(ノンフィクションライター 亀山早苗)※写真はイメージです
男性、無職、ひきこもり。
親に口うるさく「就職しろ」と言われての親殺し。あるいは、親が子の将来を悲観しての子殺し。“ひきこもり”にそんなイメージを抱いてはいないだろうか。私自身、そう感じていたし、親の気持ちを考えると、せつなくもなった。
実際「ひきこもり」とされる人による事件は少なくない。今年4月、鹿児島県日置市で祖父母や親族、近所の人ら5人が殺害された事件が起こった。犯人は38歳無職の男性。高校を中退し、一時期は働いたが、長年にわたってひきこもっていたという。6月に東海道新幹線の車内で殺傷事件を起こした容疑者(22)も、ひきこもりに近い状態だったという噂(うわさ)がある。
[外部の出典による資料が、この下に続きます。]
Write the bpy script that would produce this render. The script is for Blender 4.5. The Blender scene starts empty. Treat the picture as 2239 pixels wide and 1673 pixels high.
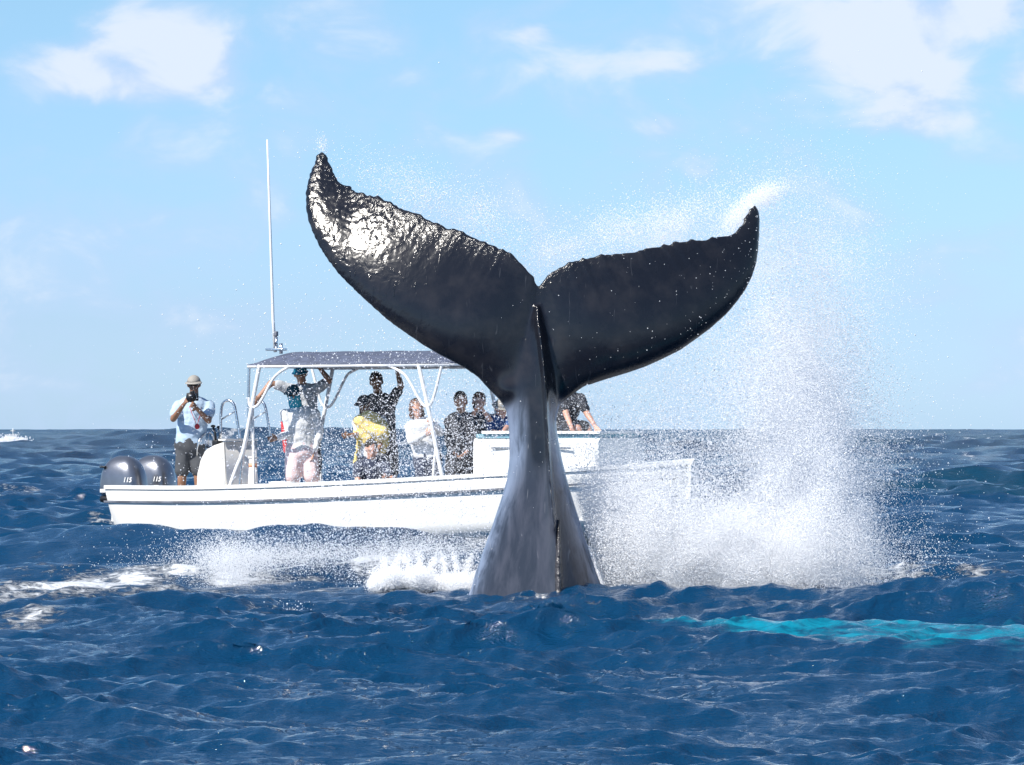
import bpy, bmesh, math, random
import numpy as np
from mathutils import Vector, Matrix, noise as mnoise
random.seed(7); rng = np.random.default_rng(7)
sc = bpy.context.scene
COL = sc.collection

# ------------------------------------------------------------------ camera
F = 9329.0; CX, HY, CH = 1119.5, 939.0, 1.45      # focal length in photo pixels, horizon row, eye height
cam_d = bpy.data.cameras.new('camera'); cam = bpy.data.objects.new('camera', cam_d); COL.objects.link(cam)
cam_d.sensor_width = 36; cam_d.lens = 150; cam_d.clip_start = .5; cam_d.clip_end = 60000
cam.location = (0, 0, CH); cam.rotation_euler = (math.radians(90) + math.atan(102.5 / F), 0, 0)
sc.camera = cam
# ------------------------------------------------------------------ sun and sky
SUN_EL, SUN_AZ = math.radians(43), math.radians(228)      # azimuth clockwise from +Y
SD = Vector((math.sin(SUN_AZ) * math.cos(SUN_EL), math.cos(SUN_AZ) * math.cos(SUN_EL), math.sin(SUN_EL)))
sl = bpy.data.lights.new('sun', 'SUN'); sl.energy = 4.8; sl.angle = math.radians(.55); sl.color = (1, .95, .87)
so = bpy.data.objects.new('sun', sl); COL.objects.link(so)
so.rotation_euler = SD.to_track_quat('Z', 'Y').to_euler(); so.location = SD * 60
sc.view_settings.view_transform = 'Standard'; sc.view_settings.look = 'None'
sc.view_settings.exposure = .5; sc.view_settings.gamma = 1; sc.view_settings.use_curve_mapping = False
sc.cycles.max_bounces = 12; sc.cycles.diffuse_bounces = 10; sc.cycles.transparent_max_bounces = 12; sc.cycles.caustics_reflective = False
sc.cycles.caustics_refractive = False

w = bpy.data.worlds.new('World'); sc.world = w; w.use_nodes = True
nt = w.node_tree; nt.nodes.clear()
def N(nt, t, **k):
    n = nt.nodes.new(t)
    for a, v in k.items():
        if a.startswith('i_'):
            key = a[2:]; key = int(key) if key.isdigit() else key.replace('_', ' ')
            n.inputs[key].default_value = v
        else: setattr(n, a, v)
    return n
def math_(nt, op, a, b=None, clamp=False, c=None):
    n = nt.nodes.new('ShaderNodeMath'); n.operation = op; n.use_clamp = clamp
    for i, v in enumerate((a, b, c)):
        if v is None: continue
        if isinstance(v, (int, float)): n.inputs[i].default_value = v
        else: nt.links.new(v, n.inputs[i])
    return n.outputs[0]
def ramp(nt, src, a, b, smooth=True):
    n = nt.nodes.new('ShaderNodeMapRange'); n.interpolation_type = 'SMOOTHSTEP' if smooth else 'LINEAR'
    n.inputs[1].default_value = a; n.inputs[2].default_value = b; nt.links.new(src, n.inputs[0]); return n.outputs[0]
def mixc(nt, f, a, b):
    n = nt.nodes.new('ShaderNodeMix'); n.data_type = 'RGBA'
    for i, v in ((0, f), (6, a), (7, b)):
        if isinstance(v, (int, float)): n.inputs[i].default_value = v
        elif isinstance(v, tuple): n.inputs[i].default_value = (*v[:3], 1)
        else: nt.links.new(v, n.inputs[i])
    return n.outputs[2]
sky = N(nt, 'ShaderNodeTexSky', sky_type='NISHITA', sun_disc=False, sun_elevation=SUN_EL, sun_rotation=SUN_AZ,
        altitude=0, air_density=1.0, dust_density=.3, ozone_density=2.2)
tc = N(nt, 'ShaderNodeTexCoord'); L = nt.links.new
sep = N(nt, 'ShaderNodeSeparateXYZ'); L(tc.outputs['Generated'], sep.inputs[0])
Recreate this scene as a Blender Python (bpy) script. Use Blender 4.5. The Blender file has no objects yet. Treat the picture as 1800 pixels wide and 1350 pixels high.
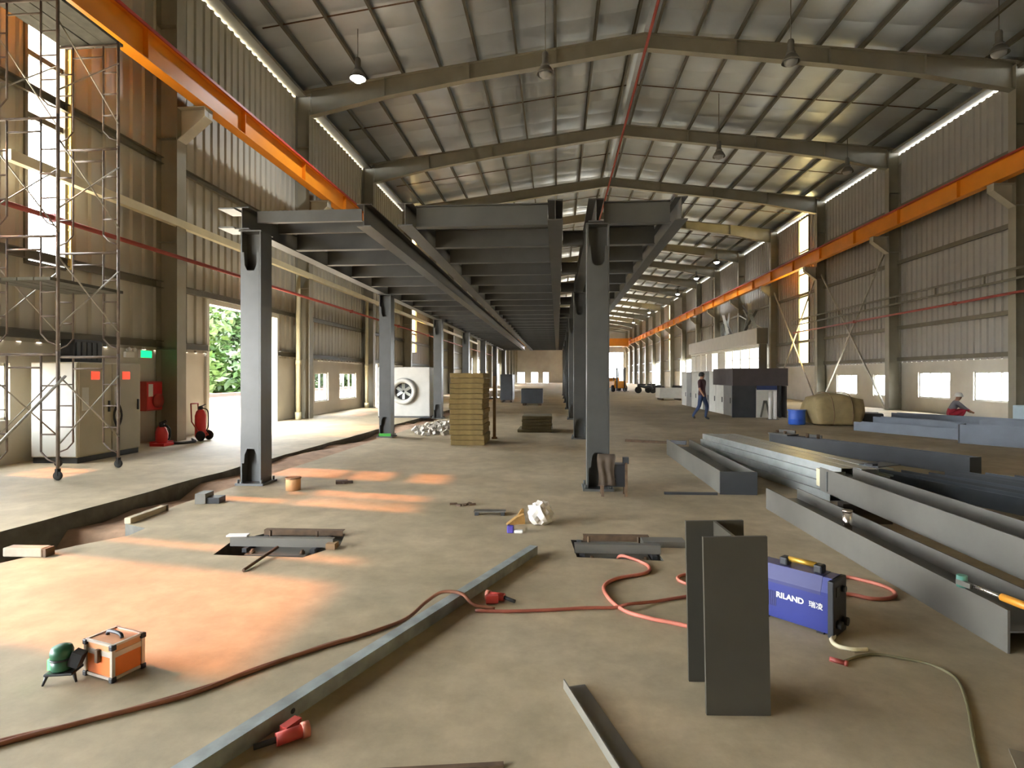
import bpy, bmesh, math, random
from mathutils import Vector, Matrix, Euler
from mathutils.geometry import tessellate_polygon

random.seed(7)
SC = bpy.context.scene
COL = SC.collection
PI = math.pi

# ------------------------------------------------------------------ camera
cam_d = bpy.data.cameras.new('camera')
cam_d.sensor_width = 36.0
cam_d.sensor_fit = 'HORIZONTAL'
cam_d.lens = 20.0
cam_d.shift_y = -14.0 / 1800.0
cam_d.clip_start = 0.05
cam_d.clip_end = 600
cam = bpy.data.objects.new('camera', cam_d)
COL.objects.link(cam)
cam.location = (0, 0, 1.5)
cam.rotation_euler = (PI / 2, 0, math.atan(0.080))
SC.camera = cam

# ------------------------------------------------------------------ sky
SKY = 24.0
world = bpy.data.worlds.new('sky')
SC.world = world
world.use_nodes = True
wn = world.node_tree.nodes
wn['Background'].inputs['Color'].default_value = (0.90, 0.95, 1.0, 1)
wn['Background'].inputs['Strength'].default_value = SKY

# ------------------------------------------------------------------ sun (low, orange, from the left wall side)
sun_d = bpy.data.lights.new('sun', 'SUN')
sun_d.energy = 5.0
sun_d.color = (1.0, 0.33, 0.10)
sun_d.angle = math.radians(1.2)
sun = bpy.data.objects.new('sun', sun_d)
COL.objects.link(sun)
sun.location = (-60, 15, 50)
sun.rotation_euler = Vector((1.0, -0.19, -0.78)).to_track_quat('-Z', 'Y').to_euler()

# ------------------------------------------------------------------ exposure
SC.view_settings.view_transform = 'Standard'
SC.view_settings.look = 'None'
SC.view_settings.gamma = 1.0
SC.view_settings.use_curve_mapping = False
SC.view_settings.exposure = 0.88
SC.cycles.use_denoising = True
SC.cycles.max_bounces = 10
SC.cycles.diffuse_bounces = 7
SC.cycles.glossy_bounces = 4
SC.cycles.transparent_max_bounces = 12
SC.cycles.sample_clamp_indirect = 8.0
SC.cycles.caustics_reflective = False
SC.cycles.caustics_refractive = False


# ================================================================== helpers
def lin(c):
    out = []
    for v in c:
        v = v / 255.0
        out.append(v / 12.92 if v <= 0.04045 else ((v + 0.055) / 1.055) ** 2.4)
    return (out[0], out[1], out[2], 1.0)


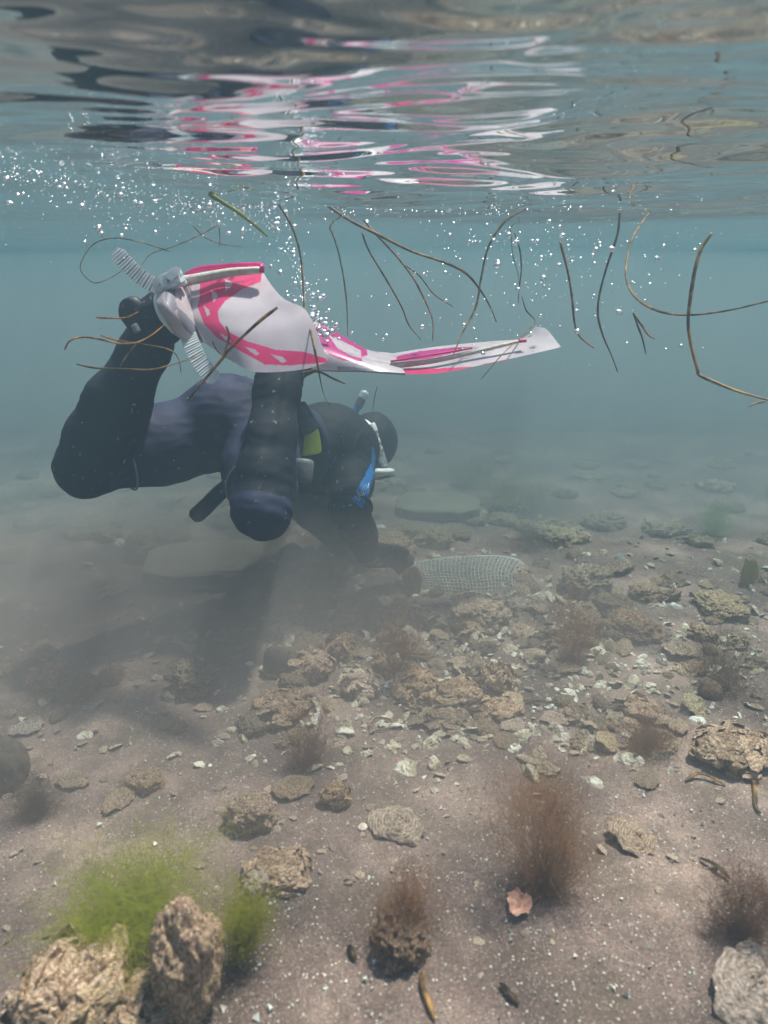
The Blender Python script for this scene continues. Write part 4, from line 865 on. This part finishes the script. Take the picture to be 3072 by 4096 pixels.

こういう事件が起こると、「ひきこもりって怖い」というイメージを抱かれやすくなる。
しかし、だ。全国に100万人以上いると推測されるひきこもりの人たちがみんな事件を起こすわけではない。彼らの本当の「素顔」はどういうものなのか。何が原因でひきこもり、どうやって外に出られるようになるのか。私はどうしても、彼らに会って話を聞きたくなっていた。